Antarctic sea ice extent
Antarctic sea ice concentration on September 28, 2020, the day that the ice reached its maximum winter extent. Compared to median conditions from 1981-2010 (yellow line), the most recent maximum was slightly below average. Map by NOAA, based on satellite data provided by National Snow and Ice Data Center.

Regime Shift: Sea increases since 1979, and sudden declines

From the new data, the most impressive feature is what Fogt calls a regime shift. “The short period provided from satellite measurements of Antarctic sea ice is really unique. It's the only period since the beginning of the 20th century where we see increases in total sea ice in all seasons,” Fogt said. “We have a statistically significant positive trend over that satellite period. Perhaps even more impressively, these increases since 1979 are juxtaposed by long-term decreases in Antarctic sea ice throughout the early and middle 20th century.” Ice core records similarly confirm regional aspects of the decrease in much of the 20th century. 

The satellite measurements start in 1979 at a time when sea ice had been decreasing throughout the first half of the 20th century. Fogt is very interested in the recent increases in sea ice and an anomaly in 2016 and 2017 when the sea ice suddenly decreased, only to rebound again by mid-2020. Sea ice conditions in early 2022 are once again below average around Antarctica.

Unlike the portions of the West Antarctic Ice Sheet that are receding, Fogt explains that the Antarctic sea ice is ice that is floating on the ocean, and it melts and reforms as the seasons change. Since it floats on the ocean, this melting and refreezing doesn’t affect the sea level.

“2016 was a year that surprised all of us, really, because up until then the ice around Antarctica had been increasing, even if slowly,” Fogt said. “And then 2016 came along and, boom, it suddenly dropped down, and it was this big loss that we had never seen in the observation record, and it stayed below average all the way up until mid-2020. And then it kind of went back to normal, but only for a short time.”

Fogt said that understanding what happened over the past 40 years in context of the last century — and how 2016 was different — is a next step for climate researchers. The data repository from Fogt’s study is available to other researchers at figshare ( 

“These new Antarctic sea ice extent reconstructions continue to show there are changes going on in our climate system that we hadn't previously observed in the context of almost 150 years. The causes of these changes – the decline in the 20th century, the increase after 1979, and the rapid decline in 2016 – are all yet to be precisely determined. But what we're seeing is something pretty dramatic going on recently,” he said. “Our new data set has a lot of potential to really expand our understanding of what causes the Antarctic sea ice to change over much longer timescales. And that's the work that we and the scientific community will have to start doing now.”

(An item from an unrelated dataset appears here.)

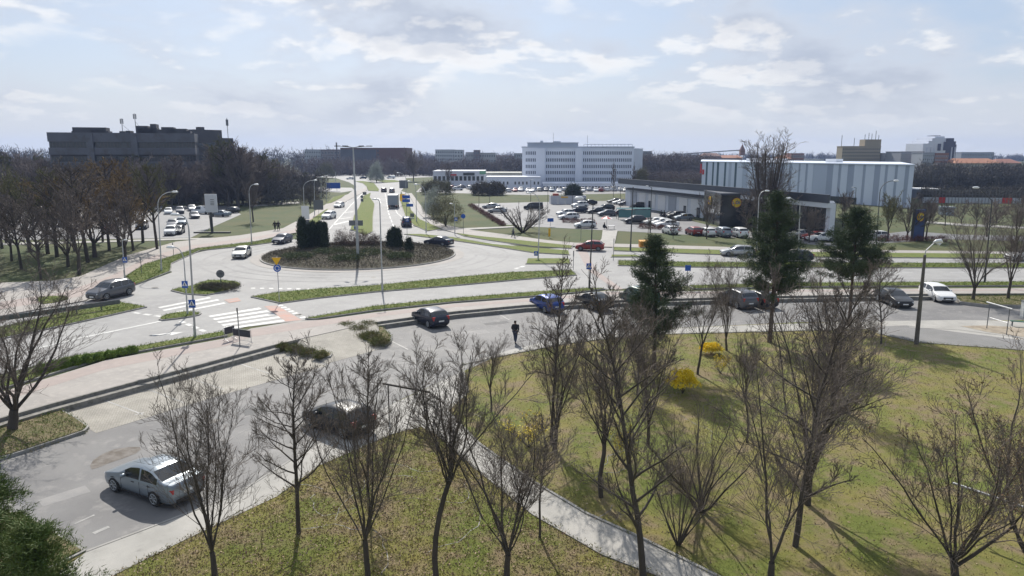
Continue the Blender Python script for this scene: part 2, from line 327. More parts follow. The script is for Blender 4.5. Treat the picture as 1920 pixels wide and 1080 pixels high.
# --- retaining wall: two steps down to the car park, one object for each run
m_wall = M('retaining_concrete', (.28, .27, .245), (.22, .21, .19), 1.2, .9, .3, 14, c3=(.12, .12, .10), sc3=3)
def wall_run(pts, label):
    n = len(pts); vs = []; fs = []
    nrm = []
    for i in range(n):
        d = (pts[min(i+1, n-1)]-pts[max(i-1, 0)]); d.z = 0; d.normalize(); nrm.append(Vector((d.y, -d.x, 0)))
    prof = [(-.12, .128), (.06, .128), (.06, -.07), (.58, -.07), (.58, ZN-.02)]
    for p, q in zip(pts, nrm):
        for a, z in prof: vs.append((p.x+q.x*a, p.y+q.y*a, z))
    k = len(prof)
    for i in range(n-1):
        for j in range(k-1): fs.append((i*k+j, i*k+j+1, (i+1)*k+j+1, (i+1)*k+j))
    vs += [(v[0], v[1], ZN-.3) for v in (vs[0], vs[-k])]
    fs += [tuple(range(k)), tuple(range((n-1)*k, n*k))[::-1]]
    o = mesh_obj('retaining_wall', vs, fs, m_wall); return tag(o, label, 'wall')
wall_run(wl, 'low stepped concrete retaining wall above the paved parking bays, left of the ramp')
wall_run(wr, 'low stepped concrete retaining wall along the car park, right of the ramp')

# --- lower level: access road, bays, pavements
zl = ZN
sheet('access_road', [(-420, 1040), (0, 850), (50, 835), (120, 785), (300, 725), (515, 664), (650, 640), (735, 640), (735, 630), (706, 607.5), (850, 588), (980, 576), (1155, 567), (1400, 560), (1790, 556), (2500, 556), (2500, 598), (1920, 600), (1500, 604), (1200, 618), (1060, 632), (960, 655), (860, 700), (700, 772), (640, 805), (440, 928), (290, 985), (160, 1034), (45, 962), (-100, 962), (-420, 1100)], zl+.004, m_asph2)
sheet('light_road_band', [(735, 652), (715, 690), (560, 780), (440, 928), (640, 805), (760, 745), (860, 700), (960, 655), (870, 655)], zl+.008, M('patched_asphalt', (.22, .215, .205), (.16, .158, .155), .5, .8, .3, 40, c3=(.27, .26, .25), sc3=1.5, det=10))
sheet('parking_bays', [(108, 768), (300, 716), (515, 657), (545, 650), (612, 686), (400, 745), (180, 812)], zl+.012, m_block)
sheet('pavement_lower', [(160, 1036), (290, 987), (440, 930), (600, 830), (700, 774), (860, 700), (868, 684), (880, 735), (838, 772), (820, 816), (790, 800), (740, 812), (600, 872), (520, 930), (330, 1020), (150, 1110), (60, 1110)], zl+.016, m_conc)
sheet('pavement_lot_edge', [(868, 684), (872, 682), (960, 655), (1060, 632), (1200, 618), (1440, 608), (1640, 602), (1800, 600), (1930, 602), (2500, 604), (2500, 700), (1920, 648), (1790, 630), (1700, 622), (1630, 617), (1440, 622), (1200, 628), (1060, 645), (960, 664)], zl+.012, m_conc)
sheet('diagonal_path', [(838, 772), (900, 835), (1000, 905), (1100, 965), (1200, 1010), (1330, 1075), (1500, 1160), (1380, 1160), (1240, 1082), (1130, 1040), (1000, 965), (900, 885), (820, 815)], zl+.020, m_conc)
sheet('asphalt_walk', [(1640, 612), (1700, 610), (1790, 622), (1920, 638), (2500, 700), (2500, 740), (1920, 656), (1720, 641), (1650, 627)], zl+.016, M('walk_asphalt', (.215, .21, .205), (.18, .178, .172), .6, .8, .3, 50, det=9))
sheet('sandy_yard', [(1800, 611), (1850, 610), (1920, 614), (2500, 640), (2500, 690), (1920, 632), (1850, 622)], zl+.024, m_sand)
sheet('worn_asphalt_patch', [(175, 862), (215, 842), (262, 838), (255, 850), (205, 868), (172, 880)], zl+.010, M('cracked_patch', (.13, .11, .09), (.21, .19, .17), 2.2, .9, .5, 30), smooth=2)
# ramp between the pavement and the access road
mb = MB()
top = gp([(515, 646), (560, 633), (640, 615), (702, 604)], .12); bot = gp([(545, 650), (622, 676), (715, 651), (706, 612)], zl+.016)
A = [top[0], top[1], top[2], top[3]]; B = [G(548, 652, zl+.016), G(612, 682, zl+.016), G(722, 652, zl+.016), G(715, 612, zl+.016)]
mb.add([Vector((p.x, p.y, .122)) for p in A]+B, [(i, i+1, 5+i, 4+i) for i in range(3)], 0)
o = mb.build('paved_ramp', m_block); tag(o, kind='structure')
if o.data.polygons[0].normal.z < 0: o.data.flip_normals()
# planted beds beside the ramp, tree island, corner verge
def bed(name, pts, m, z=zl, h=.16, sm=0, kerb=.12): return island(name, pts, [m, m_kerb], z=z, h=h, sm=sm, kerb=kerb)
bed('planted_bed', [(514, 650), (550, 641), (582, 650), (624, 668), (605, 674), (560, 664)], m_litter, z=zl, h=.2, sm=2)
bed('planted_bed', [(626, 612), (650, 602), (696, 604), (736, 634), (722, 650), (690, 646), (655, 630)], m_litter, z=zl, h=.2, sm=2)
bed('tree_island', [(-420, 915), (0, 775), (40, 764), (95, 762), (140, 785), (168, 804), (160, 812), (50, 849), (0, 864), (-420, 1030)], m_litter)
bed('corner_verge', [(45, 962), (162, 1034), (60, 1085), (-120, 1085), (-120, 962)], m_litter, h=.06)
bed('tree_verge', [(1785, 558), (1880, 553), (1900, 556), (2500, 560), (2500, 580), (1920, 578), (1850, 577), (1800, 571)], m_litter, h=.3)
# kerb stones along lawn and path edges
def edging(pts, z, name='kerb_stones', w=.12, h=.10):
    P = gp(pts, z); mb = MB()
    for a, b in zip(P, P[1:]):
        d = b-a; L_ = d.length; n = max(1, int(L_/1.0))
        for i in range(n):
            c = a+d*((i+.5)/n); mb.box((c.x, c.y, z+h/2-.02+.003*rnd.random()), (L_/n-.012, w, h), math.atan2(d.y, d.x))
    return tag(mb.build(name, m_kerb), kind='structure')
edging([(838, 771), (900, 834), (1000, 904), (1100, 964), (1200, 1009), (1330, 1074), (1500, 1159)], zl, h=.09)
edging([(868, 684), (960, 664), (1060, 645), (1200, 628), (1440, 622), (1630, 617), (1650, 627), (1720, 642), (1920, 657)], zl, h=.07)
edging([(160, 1035), (290, 986), (440, 929), (600, 829), (700, 773)], zl, h=.05)
edging([(820, 815), (900, 885), (1000, 965), (1130, 1040), (1240, 1082)], zl, h=.06)

# --- road markings
def marks(name, quads, z, m, zz=.0):
    mb = MB()
    for q in quads:
        w = gp(q, z); ar = (w[1]-w[0]).cross(w[2]-w[0]).z; w = w if ar > 0 else w[::-1]; mb.add([(p.x, p.y, z) for p in w], [tuple(range(len(w)))])
    return tag(mb.build(name, m), kind='structure')
def line_quads(pts, wd, z=0.0, dash=None):
    P = gp(pts, z); out = []
    for a, b in zip(P, P[1:]):
        d = (b-a); L_ = d.length; d.normalize(); n = Vector((-d.y, d.x, 0))*wd/2
        segs = [(0, L_)] if not dash else [(s, min(s+dash[0], L_)) for s in np.arange(0, L_, dash[0]+dash[1])]
        out += [[a+d*s-n, a+d*e-n, a+d*e+n, a+d*s+n] for s, e in segs]
    return out
def lines(name, specs, z, m):
    mb = MB()
    for pts, wd, dash in specs:
        for q in line_quads(pts, wd, z, dash): mb.add(q, [(0, 1, 2, 3)])
    return tag(mb.build(name, m), kind='structure')
zm = .022
cw = []
for x0, y0, x1, y1 in [(390, 593.5, 486, 578), (398, 599, 500, 583), (406, 604.5, 512, 588.5), (414, 610, 524, 594), (424, 616, 534, 600)]:
    cw.append([(x0, y0-1.3), (x1, y1-1.3), (x1+5, y1+1.3), (x0+5, y0+1.3)])
for x0, y0, x1, y1 in [(296, 577, 392, 558), (304, 582, 408, 562), (322, 587, 420, 568)]:
    cw.append([(x0, y0-1.1), (x1, y1-1.1), (x1+4, y1+1.1), (x0+4, y0+1.1)])
for i in range(5):                           # crossing on the right arm
    y = 523+i*4.6; cw.append([(1185+4*i, y-1.1), (1232+4*i, y-1.1), (1236+4*i, y+1.1), (1189+4*i, y+1.1)])
marks('zebra_crossing', cw, zm, m_white)
marks('red_cycle_crossing', [[(495, 574), (520, 573), (566, 600), (536, 603)], [(420, 562), (446, 558), (452, 564), (430, 568)]], zm+.004, m_red)
marks('cycle_crossing', [[(1082, 468), (1100, 468), (1109, 490), (1119, 508), (1168, 542), (1154, 543), (1104, 508), (1093, 490)]], zm+.004, m_bike)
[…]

Antarctic sea ice, Jan. 6, 2022
A satellite image of Antarctic sea ice on Jan. 6, 2022, from (NASA)

Fogt conducted fieldwork in Antarctica early in his career and said he knew in graduate school that he wanted to spend his life researching the continent. And he does love penguins. 

“I mentioned there's no impact on sea level rise with sea ice. Why then are we concerned about sea ice around Antarctica? Well, for one, it affects ecosystems. Penguins and seals in Antarctica are like the polar bears in the Arctic. They are critically dependent on how much sea ice there is. The ocean circulation, including the formation of dense water that can sink to the ocean floor, is also related to sea ice variations. Changes in the ocean around Antarctica can have global implications,” Fogt said.

Fogt’s paper, “A Regime Shift in Seasonal Total Antarctic Sea Ice Extent in the 20th Century,” was co-authored by Ohio University alumna Amanda Sleinkofer, who earned an M.S. in Geography from the College of Arts and Sciences in 2021 and worked on the project for her thesis. Additional co-authors are Marilyn Raphael and Mark Handcock from the University of California–Los Angeles. The project is a collaborative effort between Ohio University and UCLA funded by the National Science Foundation Office of Polar Programs.